Strauss' transparency has been an indispensable element of her process since the public installations she built inside her home in 1997. Shortly thereafter, Strauss began a ten-year annual project entitled 'I-95' displaying photographs under a section of the I-95 highway overpass in Philadelphia. All of Strauss's exhibitions, including 'I-95', involve extensive awareness of and communication with her audience. Over the years, Strauss has maintained a blog, disclosing the subtleties of her art-making practices—airing choices about subject matter, composition, and printing process. More recently, she shared anguish over the sequencing of images in AMERICA, and consequently the censoring of two of those images while on press in China.
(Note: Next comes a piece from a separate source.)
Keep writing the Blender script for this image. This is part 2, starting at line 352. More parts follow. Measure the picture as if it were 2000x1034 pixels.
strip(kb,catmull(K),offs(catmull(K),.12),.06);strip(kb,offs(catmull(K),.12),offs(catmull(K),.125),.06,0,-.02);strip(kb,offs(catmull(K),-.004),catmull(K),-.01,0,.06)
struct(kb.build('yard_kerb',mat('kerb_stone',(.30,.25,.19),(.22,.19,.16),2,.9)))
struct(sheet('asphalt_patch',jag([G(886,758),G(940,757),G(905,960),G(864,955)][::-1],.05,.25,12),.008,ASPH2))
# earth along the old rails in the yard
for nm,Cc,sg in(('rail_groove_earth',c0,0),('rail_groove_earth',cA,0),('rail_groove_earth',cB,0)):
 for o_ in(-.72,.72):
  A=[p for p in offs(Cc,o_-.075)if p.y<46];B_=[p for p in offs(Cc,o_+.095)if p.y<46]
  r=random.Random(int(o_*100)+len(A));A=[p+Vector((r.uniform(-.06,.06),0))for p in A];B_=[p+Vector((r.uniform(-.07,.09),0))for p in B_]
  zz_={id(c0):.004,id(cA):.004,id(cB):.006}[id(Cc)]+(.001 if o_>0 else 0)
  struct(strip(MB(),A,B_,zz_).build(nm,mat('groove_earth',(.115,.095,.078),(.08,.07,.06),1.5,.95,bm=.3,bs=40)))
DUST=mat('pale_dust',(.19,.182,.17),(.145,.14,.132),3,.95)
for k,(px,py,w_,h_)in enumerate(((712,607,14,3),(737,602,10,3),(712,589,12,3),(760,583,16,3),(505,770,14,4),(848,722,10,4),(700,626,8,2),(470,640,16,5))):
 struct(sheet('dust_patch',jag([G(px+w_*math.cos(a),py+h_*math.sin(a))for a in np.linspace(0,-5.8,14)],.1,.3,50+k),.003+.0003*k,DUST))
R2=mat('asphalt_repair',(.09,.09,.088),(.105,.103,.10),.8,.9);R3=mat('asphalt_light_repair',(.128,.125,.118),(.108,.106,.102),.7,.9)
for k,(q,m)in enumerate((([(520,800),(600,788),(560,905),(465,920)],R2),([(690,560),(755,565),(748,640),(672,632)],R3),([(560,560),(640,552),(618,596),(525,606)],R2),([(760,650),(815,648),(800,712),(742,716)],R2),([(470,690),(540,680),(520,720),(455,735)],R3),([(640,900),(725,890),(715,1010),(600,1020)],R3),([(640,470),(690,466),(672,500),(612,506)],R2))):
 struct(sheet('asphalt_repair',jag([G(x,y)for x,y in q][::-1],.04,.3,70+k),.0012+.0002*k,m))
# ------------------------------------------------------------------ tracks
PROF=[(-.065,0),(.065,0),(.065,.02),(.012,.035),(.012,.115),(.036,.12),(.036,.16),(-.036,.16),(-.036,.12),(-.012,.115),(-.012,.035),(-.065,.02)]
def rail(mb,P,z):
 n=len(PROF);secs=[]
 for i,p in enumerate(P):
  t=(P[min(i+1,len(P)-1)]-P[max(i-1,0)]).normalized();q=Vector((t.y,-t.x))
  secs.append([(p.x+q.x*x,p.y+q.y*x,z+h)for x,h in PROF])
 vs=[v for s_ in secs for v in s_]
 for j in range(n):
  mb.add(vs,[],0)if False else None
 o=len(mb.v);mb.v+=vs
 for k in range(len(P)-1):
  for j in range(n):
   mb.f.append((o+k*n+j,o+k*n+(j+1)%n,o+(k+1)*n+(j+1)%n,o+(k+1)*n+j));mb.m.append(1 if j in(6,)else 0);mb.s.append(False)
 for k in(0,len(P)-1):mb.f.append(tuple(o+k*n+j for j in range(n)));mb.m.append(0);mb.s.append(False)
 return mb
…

By making public the details of an otherwise private practice of producing art, Strauss asserts her working method for public consideration, allowing the audience to see the way the work is made as a fundamental component to its understanding. By maintaining total transparency in her process, her work, and even the production of her exhibitions, Zoe Strauss not only reveals her every musing and tendency, she offers the viewer a deeply personal understanding of her process as an artist - integral to the comprehension of her work.
In America: We Love Having You Here, Strauss continues to work in multi-layered installations. Framed photographs are placed intimately on the walls and wallpaper size murals anchor the main gallery. Conjuring the intimacy of her blog, Strauss has set up the front gallery as a living room—works are arranged salon style like family photos. A ‘Works in Progress’ slideshow is presented in the third gallery.
Strauss’ choice in subject matter reveals much about her life and work as an artist as well. Having gotten her start photographing the same neighborhood in which she lives, Strauss has consistently “shot what she knows” and has maintained an extremely personable approach to her subjects. From her earliest works on, Strauss has concentrated on the overlooked in America. Whether its overlooked citizens, environments, or the objects therein, Strauss has aimed her lens at those things we cannot or choose not to see. In her latest project, Strauss has taken her camera on the road in an attempt to create an apt portrait of the United States.
Zoe Strauss was featured in the 2006 Whitney Biennial. She received the 2007 USA Gund Fellow for Visual Arts, and her work was included in this year's Women to Watch exhibition at the National Museum for Women in the Arts in Washington, DC.